**Supplied data:**
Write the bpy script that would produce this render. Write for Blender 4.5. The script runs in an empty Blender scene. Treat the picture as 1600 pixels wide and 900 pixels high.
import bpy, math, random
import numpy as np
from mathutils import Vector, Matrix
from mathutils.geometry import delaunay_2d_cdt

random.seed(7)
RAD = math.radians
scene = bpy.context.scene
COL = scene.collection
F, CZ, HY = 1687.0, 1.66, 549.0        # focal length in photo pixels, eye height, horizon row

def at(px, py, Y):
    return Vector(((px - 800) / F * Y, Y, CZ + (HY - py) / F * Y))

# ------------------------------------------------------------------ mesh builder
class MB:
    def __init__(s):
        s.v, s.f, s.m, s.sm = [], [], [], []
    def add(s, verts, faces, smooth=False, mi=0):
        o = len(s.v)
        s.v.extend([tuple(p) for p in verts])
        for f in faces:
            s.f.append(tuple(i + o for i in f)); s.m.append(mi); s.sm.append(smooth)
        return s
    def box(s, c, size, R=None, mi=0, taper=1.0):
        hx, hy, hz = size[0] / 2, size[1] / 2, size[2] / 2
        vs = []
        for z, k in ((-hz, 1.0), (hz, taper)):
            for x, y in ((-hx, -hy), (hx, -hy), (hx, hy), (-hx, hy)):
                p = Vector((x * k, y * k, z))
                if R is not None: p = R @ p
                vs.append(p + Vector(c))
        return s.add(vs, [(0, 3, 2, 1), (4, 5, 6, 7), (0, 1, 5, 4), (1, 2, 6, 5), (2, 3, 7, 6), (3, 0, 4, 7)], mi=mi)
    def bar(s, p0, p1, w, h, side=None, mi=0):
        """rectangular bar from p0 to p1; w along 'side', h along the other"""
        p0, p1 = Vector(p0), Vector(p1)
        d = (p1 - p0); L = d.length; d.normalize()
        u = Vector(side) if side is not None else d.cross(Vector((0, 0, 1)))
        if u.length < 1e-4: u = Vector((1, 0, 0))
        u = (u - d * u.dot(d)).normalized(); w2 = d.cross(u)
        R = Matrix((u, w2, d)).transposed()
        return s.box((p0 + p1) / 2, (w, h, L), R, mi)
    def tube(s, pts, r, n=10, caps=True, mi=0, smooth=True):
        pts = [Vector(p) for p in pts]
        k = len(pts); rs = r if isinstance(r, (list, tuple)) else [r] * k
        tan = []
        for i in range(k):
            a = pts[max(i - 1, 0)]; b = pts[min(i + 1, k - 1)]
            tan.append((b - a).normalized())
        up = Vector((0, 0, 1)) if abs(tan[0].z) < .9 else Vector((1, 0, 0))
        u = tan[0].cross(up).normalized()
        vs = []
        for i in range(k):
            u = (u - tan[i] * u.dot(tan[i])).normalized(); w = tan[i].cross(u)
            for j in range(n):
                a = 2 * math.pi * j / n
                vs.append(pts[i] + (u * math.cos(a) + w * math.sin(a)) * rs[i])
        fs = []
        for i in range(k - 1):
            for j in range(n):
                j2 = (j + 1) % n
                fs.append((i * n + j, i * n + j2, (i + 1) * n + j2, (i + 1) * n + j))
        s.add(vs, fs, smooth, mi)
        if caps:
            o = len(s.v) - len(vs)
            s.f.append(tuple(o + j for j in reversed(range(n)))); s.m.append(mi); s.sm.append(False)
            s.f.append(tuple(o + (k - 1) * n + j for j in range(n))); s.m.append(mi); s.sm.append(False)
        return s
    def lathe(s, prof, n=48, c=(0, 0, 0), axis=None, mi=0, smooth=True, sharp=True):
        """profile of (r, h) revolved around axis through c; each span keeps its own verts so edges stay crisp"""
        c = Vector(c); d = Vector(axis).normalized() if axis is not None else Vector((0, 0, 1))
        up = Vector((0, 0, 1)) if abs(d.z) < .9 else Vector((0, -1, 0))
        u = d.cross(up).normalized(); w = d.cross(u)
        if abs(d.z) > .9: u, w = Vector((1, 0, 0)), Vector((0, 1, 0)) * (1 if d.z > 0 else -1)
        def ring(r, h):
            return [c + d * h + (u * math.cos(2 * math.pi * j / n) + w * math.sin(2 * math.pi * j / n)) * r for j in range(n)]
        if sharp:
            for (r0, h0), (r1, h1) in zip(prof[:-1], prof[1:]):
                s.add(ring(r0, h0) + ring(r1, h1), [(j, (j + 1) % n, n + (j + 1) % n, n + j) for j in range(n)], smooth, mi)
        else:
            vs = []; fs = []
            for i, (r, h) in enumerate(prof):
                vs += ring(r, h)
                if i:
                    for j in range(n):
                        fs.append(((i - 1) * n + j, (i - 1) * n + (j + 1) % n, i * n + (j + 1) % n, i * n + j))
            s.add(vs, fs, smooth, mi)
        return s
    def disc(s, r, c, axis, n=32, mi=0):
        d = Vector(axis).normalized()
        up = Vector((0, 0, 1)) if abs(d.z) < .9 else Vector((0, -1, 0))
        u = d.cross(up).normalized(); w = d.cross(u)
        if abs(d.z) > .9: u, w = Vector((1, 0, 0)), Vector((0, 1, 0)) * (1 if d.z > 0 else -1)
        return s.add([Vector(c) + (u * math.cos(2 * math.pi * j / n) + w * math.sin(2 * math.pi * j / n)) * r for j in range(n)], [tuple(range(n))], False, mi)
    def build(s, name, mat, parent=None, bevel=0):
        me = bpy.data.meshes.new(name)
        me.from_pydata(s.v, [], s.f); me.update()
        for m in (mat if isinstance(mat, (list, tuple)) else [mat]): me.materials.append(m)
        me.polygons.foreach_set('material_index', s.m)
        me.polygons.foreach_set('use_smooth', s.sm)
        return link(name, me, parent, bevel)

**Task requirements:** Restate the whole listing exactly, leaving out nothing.

**Exercise response:**
Write the bpy script that would produce this render. Write for Blender 4.5. The script runs in an empty Blender scene. Treat the picture as 1600 pixels wide and 900 pixels high.
import bpy, math, random
import numpy as np
from mathutils import Vector, Matrix
from mathutils.geometry import delaunay_2d_cdt

random.seed(7)
RAD = math.radians
scene = bpy.context.scene
COL = scene.collection
F, CZ, HY = 1687.0, 1.66, 549.0        # focal length in photo pixels, eye height, horizon row

def at(px, py, Y):
    return Vector(((px - 800) / F * Y, Y, CZ + (HY - py) / F * Y))

# ------------------------------------------------------------------ mesh builder
class MB:
    def __init__(s):
        s.v, s.f, s.m, s.sm = [], [], [], []
    def add(s, verts, faces, smooth=False, mi=0):
        o = len(s.v)
        s.v.extend([tuple(p) for p in verts])
        for f in faces:
            s.f.append(tuple(i + o for i in f)); s.m.append(mi); s.sm.append(smooth)
        return s
    def box(s, c, size, R=None, mi=0, taper=1.0):
        hx, hy, hz = size[0] / 2, size[1] / 2, size[2] / 2
        vs = []
        for z, k in ((-hz, 1.0), (hz, taper)):
            for x, y in ((-hx, -hy), (hx, -hy), (hx, hy), (-hx, hy)):
                p = Vector((x * k, y * k, z))
                if R is not None: p = R @ p
                vs.append(p + Vector(c))
        return s.add(vs, [(0, 3, 2, 1), (4, 5, 6, 7), (0, 1, 5, 4), (1, 2, 6, 5), (2, 3, 7, 6), (3, 0, 4, 7)], mi=mi)
    def bar(s, p0, p1, w, h, side=None, mi=0):
        """rectangular bar from p0 to p1; w along 'side', h along the other"""
        p0, p1 = Vector(p0), Vector(p1)
        d = (p1 - p0); L = d.length; d.normalize()
        u = Vector(side) if side is not None else d.cross(Vector((0, 0, 1)))
        if u.length < 1e-4: u = Vector((1, 0, 0))
        u = (u - d * u.dot(d)).normalized(); w2 = d.cross(u)
        R = Matrix((u, w2, d)).transposed()
        return s.box((p0 + p1) / 2, (w, h, L), R, mi)
    def tube(s, pts, r, n=10, caps=True, mi=0, smooth=True):
        pts = [Vector(p) for p in pts]
        k = len(pts); rs = r if isinstance(r, (list, tuple)) else [r] * k
        tan = []
        for i in range(k):
            a = pts[max(i - 1, 0)]; b = pts[min(i + 1, k - 1)]
            tan.append((b - a).normalized())
        up = Vector((0, 0, 1)) if abs(tan[0].z) < .9 else Vector((1, 0, 0))
        u = tan[0].cross(up).normalized()
        vs = []
        for i in range(k):
            u = (u - tan[i] * u.dot(tan[i])).normalized(); w = tan[i].cross(u)
            for j in range(n):
                a = 2 * math.pi * j / n
                vs.append(pts[i] + (u * math.cos(a) + w * math.sin(a)) * rs[i])
        fs = []
        for i in range(k - 1):
            for j in range(n):
                j2 = (j + 1) % n
                fs.append((i * n + j, i * n + j2, (i + 1) * n + j2, (i + 1) * n + j))
        s.add(vs, fs, smooth, mi)
        if caps:
            o = len(s.v) - len(vs)
            s.f.append(tuple(o + j for j in reversed(range(n)))); s.m.append(mi); s.sm.append(False)
            s.f.append(tuple(o + (k - 1) * n + j for j in range(n))); s.m.append(mi); s.sm.append(False)
        return s
    def lathe(s, prof, n=48, c=(0, 0, 0), axis=None, mi=0, smooth=True, sharp=True):
        """profile of (r, h) revolved around axis through c; each span keeps its own verts so edges stay crisp"""
        c = Vector(c); d = Vector(axis).normalized() if axis is not None else Vector((0, 0, 1))
        up = Vector((0, 0, 1)) if abs(d.z) < .9 else Vector((0, -1, 0))
        u = d.cross(up).normalized(); w = d.cross(u)
        if abs(d.z) > .9: u, w = Vector((1, 0, 0)), Vector((0, 1, 0)) * (1 if d.z > 0 else -1)
        def ring(r, h):
            return [c + d * h + (u * math.cos(2 * math.pi * j / n) + w * math.sin(2 * math.pi * j / n)) * r for j in range(n)]
        if sharp:
            for (r0, h0), (r1, h1) in zip(prof[:-1], prof[1:]):
                s.add(ring(r0, h0) + ring(r1, h1), [(j, (j + 1) % n, n + (j + 1) % n, n + j) for j in range(n)], smooth, mi)
        else:
            vs = []; fs = []
            for i, (r, h) in enumerate(prof):
                vs += ring(r, h)
                if i:
                    for j in range(n):
                        fs.append(((i - 1) * n + j, (i - 1) * n + (j + 1) % n, i * n + (j + 1) % n, i * n + j))
            s.add(vs, fs, smooth, mi)
        return s
    def disc(s, r, c, axis, n=32, mi=0):
        d = Vector(axis).normalized()
        up = Vector((0, 0, 1)) if abs(d.z) < .9 else Vector((0, -1, 0))
        u = d.cross(up).normalized(); w = d.cross(u)
        if abs(d.z) > .9: u, w = Vector((1, 0, 0)), Vector((0, 1, 0)) * (1 if d.z > 0 else -1)
        return s.add([Vector(c) + (u * math.cos(2 * math.pi * j / n) + w * math.sin(2 * math.pi * j / n)) * r for j in range(n)], [tuple(range(n))], False, mi)
    def build(s, name, mat, parent=None, bevel=0):
        me = bpy.data.meshes.new(name)
        me.from_pydata(s.v, [], s.f); me.update()
        for m in (mat if isinstance(mat, (list, tuple)) else [mat]): me.materials.append(m)
        me.polygons.foreach_set('material_index', s.m)
        me.polygons.foreach_set('use_smooth', s.sm)
        return link(name, me, parent, bevel)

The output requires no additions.